**RECORD EXCERPTS**
════════
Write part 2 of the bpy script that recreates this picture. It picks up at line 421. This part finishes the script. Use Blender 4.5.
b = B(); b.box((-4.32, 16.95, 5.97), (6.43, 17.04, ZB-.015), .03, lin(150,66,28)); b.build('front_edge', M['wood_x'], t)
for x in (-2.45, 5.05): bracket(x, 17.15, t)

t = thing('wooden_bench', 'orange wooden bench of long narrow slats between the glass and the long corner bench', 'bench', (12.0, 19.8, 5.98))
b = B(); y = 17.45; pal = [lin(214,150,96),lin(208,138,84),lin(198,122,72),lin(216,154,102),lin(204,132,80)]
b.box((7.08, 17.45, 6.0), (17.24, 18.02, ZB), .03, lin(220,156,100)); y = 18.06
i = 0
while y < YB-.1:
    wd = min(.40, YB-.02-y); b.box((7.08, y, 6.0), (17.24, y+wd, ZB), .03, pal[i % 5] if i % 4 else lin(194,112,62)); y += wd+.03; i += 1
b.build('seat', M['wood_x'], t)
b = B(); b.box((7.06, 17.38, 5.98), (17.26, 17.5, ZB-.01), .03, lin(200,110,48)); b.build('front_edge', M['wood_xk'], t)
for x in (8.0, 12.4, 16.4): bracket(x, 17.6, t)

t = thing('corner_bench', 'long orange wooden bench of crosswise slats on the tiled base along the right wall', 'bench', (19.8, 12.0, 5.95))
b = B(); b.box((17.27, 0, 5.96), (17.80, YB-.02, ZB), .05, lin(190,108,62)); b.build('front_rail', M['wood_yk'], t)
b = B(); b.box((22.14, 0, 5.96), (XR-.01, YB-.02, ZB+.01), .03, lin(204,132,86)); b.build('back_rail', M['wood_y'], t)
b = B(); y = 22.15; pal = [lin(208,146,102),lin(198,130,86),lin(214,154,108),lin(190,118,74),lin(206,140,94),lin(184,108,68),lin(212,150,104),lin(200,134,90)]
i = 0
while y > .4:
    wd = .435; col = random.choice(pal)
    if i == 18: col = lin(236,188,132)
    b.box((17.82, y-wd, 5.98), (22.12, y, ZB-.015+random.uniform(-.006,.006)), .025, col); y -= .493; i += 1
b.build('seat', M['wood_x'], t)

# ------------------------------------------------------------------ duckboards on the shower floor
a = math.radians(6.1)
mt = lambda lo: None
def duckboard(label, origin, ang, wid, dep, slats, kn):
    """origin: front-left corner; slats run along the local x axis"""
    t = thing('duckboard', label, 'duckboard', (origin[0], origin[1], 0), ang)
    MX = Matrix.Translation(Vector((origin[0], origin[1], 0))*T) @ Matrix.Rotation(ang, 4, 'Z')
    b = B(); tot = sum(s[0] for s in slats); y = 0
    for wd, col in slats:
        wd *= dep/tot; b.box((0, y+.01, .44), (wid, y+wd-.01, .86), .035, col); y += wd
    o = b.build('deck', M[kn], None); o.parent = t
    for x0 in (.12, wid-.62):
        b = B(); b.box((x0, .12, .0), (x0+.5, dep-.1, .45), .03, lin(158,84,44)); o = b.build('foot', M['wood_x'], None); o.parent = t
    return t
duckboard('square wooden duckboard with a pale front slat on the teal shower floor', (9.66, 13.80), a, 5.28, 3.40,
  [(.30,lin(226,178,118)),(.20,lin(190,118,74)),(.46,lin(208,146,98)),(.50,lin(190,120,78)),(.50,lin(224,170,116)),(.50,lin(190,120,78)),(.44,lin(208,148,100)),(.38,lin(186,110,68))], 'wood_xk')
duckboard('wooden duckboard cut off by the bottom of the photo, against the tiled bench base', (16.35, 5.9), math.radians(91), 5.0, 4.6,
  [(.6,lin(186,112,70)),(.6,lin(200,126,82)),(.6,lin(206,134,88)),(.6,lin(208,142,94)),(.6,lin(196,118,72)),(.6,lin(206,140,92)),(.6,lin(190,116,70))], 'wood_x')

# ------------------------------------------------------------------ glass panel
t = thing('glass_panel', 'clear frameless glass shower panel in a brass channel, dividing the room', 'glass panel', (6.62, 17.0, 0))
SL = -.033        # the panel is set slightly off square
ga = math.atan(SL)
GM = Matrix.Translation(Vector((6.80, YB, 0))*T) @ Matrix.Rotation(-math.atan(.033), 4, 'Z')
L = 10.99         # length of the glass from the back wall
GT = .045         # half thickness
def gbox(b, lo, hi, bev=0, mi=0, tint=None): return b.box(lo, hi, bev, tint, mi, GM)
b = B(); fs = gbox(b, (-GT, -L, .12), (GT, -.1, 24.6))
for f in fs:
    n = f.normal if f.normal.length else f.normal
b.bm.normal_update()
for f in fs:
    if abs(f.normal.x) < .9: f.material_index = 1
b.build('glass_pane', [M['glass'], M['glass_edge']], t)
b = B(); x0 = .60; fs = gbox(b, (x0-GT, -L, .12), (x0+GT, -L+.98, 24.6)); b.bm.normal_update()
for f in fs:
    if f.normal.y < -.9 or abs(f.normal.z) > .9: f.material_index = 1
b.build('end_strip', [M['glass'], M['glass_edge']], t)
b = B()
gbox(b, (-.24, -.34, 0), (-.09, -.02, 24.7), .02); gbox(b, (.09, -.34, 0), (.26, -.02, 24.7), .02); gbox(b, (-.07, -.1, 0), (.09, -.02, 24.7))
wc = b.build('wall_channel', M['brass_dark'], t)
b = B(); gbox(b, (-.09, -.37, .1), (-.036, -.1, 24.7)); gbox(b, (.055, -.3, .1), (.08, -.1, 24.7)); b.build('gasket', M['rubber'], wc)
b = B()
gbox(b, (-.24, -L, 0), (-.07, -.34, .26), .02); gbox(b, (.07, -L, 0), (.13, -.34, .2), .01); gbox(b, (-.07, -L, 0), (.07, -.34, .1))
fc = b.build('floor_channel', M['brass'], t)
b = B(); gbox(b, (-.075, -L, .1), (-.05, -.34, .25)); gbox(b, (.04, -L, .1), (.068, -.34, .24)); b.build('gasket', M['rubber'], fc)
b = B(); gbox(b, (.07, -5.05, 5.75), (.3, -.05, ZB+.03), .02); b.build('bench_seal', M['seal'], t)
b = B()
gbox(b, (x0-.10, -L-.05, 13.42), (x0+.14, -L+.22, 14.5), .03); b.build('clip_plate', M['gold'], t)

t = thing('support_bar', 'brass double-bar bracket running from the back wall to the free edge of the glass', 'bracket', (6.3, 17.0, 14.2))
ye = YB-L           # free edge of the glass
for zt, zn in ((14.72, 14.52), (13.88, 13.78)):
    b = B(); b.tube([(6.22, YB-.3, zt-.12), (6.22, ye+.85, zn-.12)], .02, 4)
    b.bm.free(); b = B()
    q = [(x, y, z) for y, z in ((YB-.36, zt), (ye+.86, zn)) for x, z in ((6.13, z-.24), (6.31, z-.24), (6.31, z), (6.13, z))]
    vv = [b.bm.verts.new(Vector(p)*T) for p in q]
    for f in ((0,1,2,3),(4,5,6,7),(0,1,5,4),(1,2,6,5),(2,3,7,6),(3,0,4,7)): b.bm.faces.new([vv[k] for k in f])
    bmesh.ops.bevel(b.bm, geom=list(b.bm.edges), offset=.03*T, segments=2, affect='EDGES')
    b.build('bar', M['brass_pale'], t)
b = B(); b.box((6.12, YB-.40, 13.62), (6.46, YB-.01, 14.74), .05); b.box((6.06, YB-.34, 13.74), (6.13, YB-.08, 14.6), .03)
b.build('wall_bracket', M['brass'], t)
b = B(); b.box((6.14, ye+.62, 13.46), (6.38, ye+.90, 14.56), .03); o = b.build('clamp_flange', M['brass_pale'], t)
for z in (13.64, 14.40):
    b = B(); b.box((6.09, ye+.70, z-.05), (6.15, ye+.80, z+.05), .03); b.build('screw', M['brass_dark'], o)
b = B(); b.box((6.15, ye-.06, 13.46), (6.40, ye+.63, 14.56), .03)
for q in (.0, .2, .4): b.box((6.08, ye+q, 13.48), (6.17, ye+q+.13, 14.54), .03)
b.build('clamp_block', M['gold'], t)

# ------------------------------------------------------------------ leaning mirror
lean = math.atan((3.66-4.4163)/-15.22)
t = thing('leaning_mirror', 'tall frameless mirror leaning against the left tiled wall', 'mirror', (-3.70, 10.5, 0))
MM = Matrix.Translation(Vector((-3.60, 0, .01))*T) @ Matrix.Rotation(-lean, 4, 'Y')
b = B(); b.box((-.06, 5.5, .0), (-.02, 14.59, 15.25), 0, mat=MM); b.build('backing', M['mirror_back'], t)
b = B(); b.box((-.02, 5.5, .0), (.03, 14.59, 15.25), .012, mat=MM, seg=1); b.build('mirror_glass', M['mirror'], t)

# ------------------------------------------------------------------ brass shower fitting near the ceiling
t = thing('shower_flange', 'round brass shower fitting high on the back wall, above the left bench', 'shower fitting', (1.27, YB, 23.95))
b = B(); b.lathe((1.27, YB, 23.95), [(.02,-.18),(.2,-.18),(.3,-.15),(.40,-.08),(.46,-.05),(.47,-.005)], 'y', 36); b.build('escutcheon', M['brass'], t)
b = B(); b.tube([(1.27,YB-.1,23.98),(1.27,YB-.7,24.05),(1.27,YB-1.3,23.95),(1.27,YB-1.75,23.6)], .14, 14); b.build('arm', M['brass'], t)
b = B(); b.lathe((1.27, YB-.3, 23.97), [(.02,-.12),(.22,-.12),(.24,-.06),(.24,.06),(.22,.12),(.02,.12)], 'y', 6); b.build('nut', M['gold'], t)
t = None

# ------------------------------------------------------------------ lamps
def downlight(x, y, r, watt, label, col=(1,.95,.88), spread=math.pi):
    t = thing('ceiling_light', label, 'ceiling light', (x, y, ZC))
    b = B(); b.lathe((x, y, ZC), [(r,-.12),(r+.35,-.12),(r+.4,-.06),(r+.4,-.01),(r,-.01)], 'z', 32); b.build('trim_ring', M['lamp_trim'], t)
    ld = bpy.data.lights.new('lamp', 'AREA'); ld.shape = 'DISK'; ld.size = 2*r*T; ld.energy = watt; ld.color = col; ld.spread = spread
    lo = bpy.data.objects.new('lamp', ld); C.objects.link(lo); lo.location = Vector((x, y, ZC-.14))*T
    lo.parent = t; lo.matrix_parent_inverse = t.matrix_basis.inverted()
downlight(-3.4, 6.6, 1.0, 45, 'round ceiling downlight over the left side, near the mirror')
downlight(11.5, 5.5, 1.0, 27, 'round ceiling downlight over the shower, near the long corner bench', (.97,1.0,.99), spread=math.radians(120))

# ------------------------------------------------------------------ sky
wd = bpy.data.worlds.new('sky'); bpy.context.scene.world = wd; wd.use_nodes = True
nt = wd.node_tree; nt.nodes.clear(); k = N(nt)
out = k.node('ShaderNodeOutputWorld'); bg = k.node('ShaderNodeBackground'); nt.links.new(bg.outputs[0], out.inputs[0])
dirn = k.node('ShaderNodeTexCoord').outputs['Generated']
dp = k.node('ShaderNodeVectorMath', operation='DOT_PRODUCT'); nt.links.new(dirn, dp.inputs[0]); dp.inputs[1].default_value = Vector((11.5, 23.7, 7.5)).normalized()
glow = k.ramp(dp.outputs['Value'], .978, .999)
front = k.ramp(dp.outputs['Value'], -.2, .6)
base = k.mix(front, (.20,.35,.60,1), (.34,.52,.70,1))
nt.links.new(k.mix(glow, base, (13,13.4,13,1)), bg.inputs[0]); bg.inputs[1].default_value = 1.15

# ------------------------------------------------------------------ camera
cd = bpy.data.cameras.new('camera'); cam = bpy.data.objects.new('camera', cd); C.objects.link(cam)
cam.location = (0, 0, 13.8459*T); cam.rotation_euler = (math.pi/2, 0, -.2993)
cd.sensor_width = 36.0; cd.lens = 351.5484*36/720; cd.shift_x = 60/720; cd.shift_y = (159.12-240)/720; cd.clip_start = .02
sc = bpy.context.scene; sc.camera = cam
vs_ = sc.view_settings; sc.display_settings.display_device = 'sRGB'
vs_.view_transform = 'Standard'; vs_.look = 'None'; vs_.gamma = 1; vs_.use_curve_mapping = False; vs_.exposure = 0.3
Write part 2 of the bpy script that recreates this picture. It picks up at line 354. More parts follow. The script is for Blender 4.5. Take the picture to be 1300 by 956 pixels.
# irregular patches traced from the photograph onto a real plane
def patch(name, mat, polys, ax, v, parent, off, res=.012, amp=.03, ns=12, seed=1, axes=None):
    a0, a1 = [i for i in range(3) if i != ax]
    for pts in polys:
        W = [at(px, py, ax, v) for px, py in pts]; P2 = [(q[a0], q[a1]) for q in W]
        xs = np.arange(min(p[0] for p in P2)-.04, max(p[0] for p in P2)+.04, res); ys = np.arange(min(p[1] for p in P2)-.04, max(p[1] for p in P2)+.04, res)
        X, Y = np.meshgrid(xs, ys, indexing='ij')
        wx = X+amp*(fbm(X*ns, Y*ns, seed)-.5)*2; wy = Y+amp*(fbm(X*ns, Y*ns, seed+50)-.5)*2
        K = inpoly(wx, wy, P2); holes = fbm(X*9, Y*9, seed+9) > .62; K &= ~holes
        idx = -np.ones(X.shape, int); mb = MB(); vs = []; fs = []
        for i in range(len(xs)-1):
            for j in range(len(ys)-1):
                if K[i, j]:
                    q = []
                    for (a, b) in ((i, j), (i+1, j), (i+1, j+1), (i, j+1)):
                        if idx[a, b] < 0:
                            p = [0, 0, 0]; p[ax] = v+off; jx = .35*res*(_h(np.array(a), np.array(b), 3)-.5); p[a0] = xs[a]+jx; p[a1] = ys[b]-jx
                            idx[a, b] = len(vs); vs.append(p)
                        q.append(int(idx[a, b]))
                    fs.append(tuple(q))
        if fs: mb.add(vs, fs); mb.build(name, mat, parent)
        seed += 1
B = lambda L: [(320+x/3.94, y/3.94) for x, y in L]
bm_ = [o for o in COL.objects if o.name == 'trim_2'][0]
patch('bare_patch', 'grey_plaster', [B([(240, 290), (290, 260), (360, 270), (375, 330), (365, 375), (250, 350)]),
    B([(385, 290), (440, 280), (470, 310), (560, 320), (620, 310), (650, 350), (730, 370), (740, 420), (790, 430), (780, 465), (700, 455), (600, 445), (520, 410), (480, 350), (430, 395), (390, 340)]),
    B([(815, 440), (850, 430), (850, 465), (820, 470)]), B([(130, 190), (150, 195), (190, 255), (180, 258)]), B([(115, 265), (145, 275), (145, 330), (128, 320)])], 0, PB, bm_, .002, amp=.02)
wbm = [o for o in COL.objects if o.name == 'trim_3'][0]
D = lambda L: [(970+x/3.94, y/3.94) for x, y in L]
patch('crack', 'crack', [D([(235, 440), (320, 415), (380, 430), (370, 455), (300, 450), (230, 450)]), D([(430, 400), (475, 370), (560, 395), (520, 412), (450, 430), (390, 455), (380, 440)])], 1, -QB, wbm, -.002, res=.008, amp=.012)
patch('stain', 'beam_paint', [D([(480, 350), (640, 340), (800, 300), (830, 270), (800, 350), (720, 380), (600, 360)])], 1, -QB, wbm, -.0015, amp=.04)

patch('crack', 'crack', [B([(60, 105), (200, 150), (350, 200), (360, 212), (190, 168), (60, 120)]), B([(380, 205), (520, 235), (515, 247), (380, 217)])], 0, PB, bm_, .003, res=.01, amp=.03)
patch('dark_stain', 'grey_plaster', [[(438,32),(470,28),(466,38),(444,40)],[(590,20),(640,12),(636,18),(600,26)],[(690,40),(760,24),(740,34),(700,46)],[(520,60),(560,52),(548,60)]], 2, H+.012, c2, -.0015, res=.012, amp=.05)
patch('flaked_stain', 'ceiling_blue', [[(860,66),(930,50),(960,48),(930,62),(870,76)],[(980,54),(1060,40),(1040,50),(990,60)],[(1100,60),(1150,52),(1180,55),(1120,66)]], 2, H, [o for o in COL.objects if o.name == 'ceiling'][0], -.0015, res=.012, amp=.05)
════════
**DESCRIPTION OF THE TASK**
Using the listing above, return all lines where the word "picks" occurs.

**WRITTEN ANSWER**
Write part 2 of the bpy script that recreates this picture. It picks up at line 421. This part finishes the script. Use Blender 4.5.
Write part 2 of the bpy script that recreates this picture. It picks up at line 354. More parts follow. The script is for Blender 4.5. Take the picture to be 1300 by 956 pixels.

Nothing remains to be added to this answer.